Collezione Ivana Pellanda, Campo San Martino (Pd)
Il ciabattino di una volta si dedicava unicamente alla riparazione delle scarpe, ma nella seconda metà del secolo scorso nacque il calzolaio, figura più ecclettica perchè capace di lavorare anche sulle borse e gli altri accessori di pelle divenuti nel frattempo di uso comune, oltre a compiere operazioni più complesse sulle colorazioni e le finiture dei modelli sempre più personalizzati alle richieste del grande pubblico.
Come laboratorio aveva una piccola stanza, uno sgabuzzino dove teneva tutti i suoi attrezzi, il cuoio e, sopra gli scaffali, le scarpe. Le scarpe su misura si creavano grazie a delle forme in legno o ferro, ricavando direttamente il modello in cartone di fibra per poi successivamente ritagliare la tomaia.
Le pelli erano di origine bovina, caprina o ovina, ma, se le prime due erano le più comuni grazie alla loro morbidezza ed uniformità, per le calzature di lusso si ricorreva anche a pelli di altri mammiferi o animali come i rettili. Nelle fase della sparatura si assottigliavano i bordi dei vari pezzi di tomaia, che venivano uniti nella cosiddetta fase dell’orlatura, processo effettuato piegando e cucendo i bordi.

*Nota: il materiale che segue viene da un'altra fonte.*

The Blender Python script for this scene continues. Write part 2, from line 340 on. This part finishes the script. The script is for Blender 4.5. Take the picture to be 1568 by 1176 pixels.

I contrafforti, posti alle due estremità delle calzature, erano necessari per mantenere la forma della tomaia, che veniva ultimata con l’aggiunta di fodere, occhielli e ganci. Sempre usando uno stampo, si tagliavano le suole di cuoio, che prima di essere usato veniva bagnato ed asciugato lentamente. Sia la fodera che la tomaia dovevano essere adattati alla forma realizzata in precedenza, mediante battitura, martellatura e rimozione del materiale in eccesso, prima di cucirle col filo di lino.
In seguito con la colla di caucciù si univa il ripieno del fondo con la suola esterna, si applicava una seconda cucitura e si aggiungevano il tacco e il sopratacco. Infine si chiamava finissaggio la fase di lucidatura e rifinitura della scarpa.